Today Rick Wershe concentrates on his art work; one of his serious hobbies while he sits in prison waiting for a parole, a gubernatorial pardon or some break after doing nearly 30 years for a non-violent crime. He’s had some potentially life-threatening health problems, too. Still he gets up and faces each day as it comes. He harbors hope that a potential movie about his life will tell the truth.

Wershe got his GED high school diploma equivalent long ago. He’s taken all the return-to-life-on-the-outside courses the prison system has to offer.

When I filed a Freedom of Information Act (FOIA) request asking for copies of Rick Wershe’s prison discipline record, my request was denied—because he doesn’t HAVE an inmate discipline file. Eric Smith, the assistant to the warden at the Oaks Correctional Facility where Rick is doing his time, told me Rick Wershe is close to being a so-called model prisoner. He has no misconduct marks on his record.

Rick Wershe the man is not Rick Wershe the teenager. When he became an adult he changed, just like the rest of us. All he wants is a chance to have a life. He’s always loved cars and he hopes to get in to the car business in some way in another state when he finally wins his freedom.

But there are people who don’t want to hear anything about how Rick Wershe has matured and tried to better himself. When he organized, from prison, a holiday food drive for the needy, he was criticized by some. These are people who want the public to believe he is a menace to society, which he is not.

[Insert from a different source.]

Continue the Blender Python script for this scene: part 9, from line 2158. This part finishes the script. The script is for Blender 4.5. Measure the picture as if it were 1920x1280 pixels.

One idiot on the Parole Board who thinks Rick should remain in prison until he dies said Rick Wershe doesn’t have friends on the outside, that his only friends are criminals. Gee! Do ya think? You put a man in prison with convicted criminals for his entire adult life and yet you somehow expect him to have a network of good-citizen friends on the outside? How stupid can you be? Don’t answer that. We already know.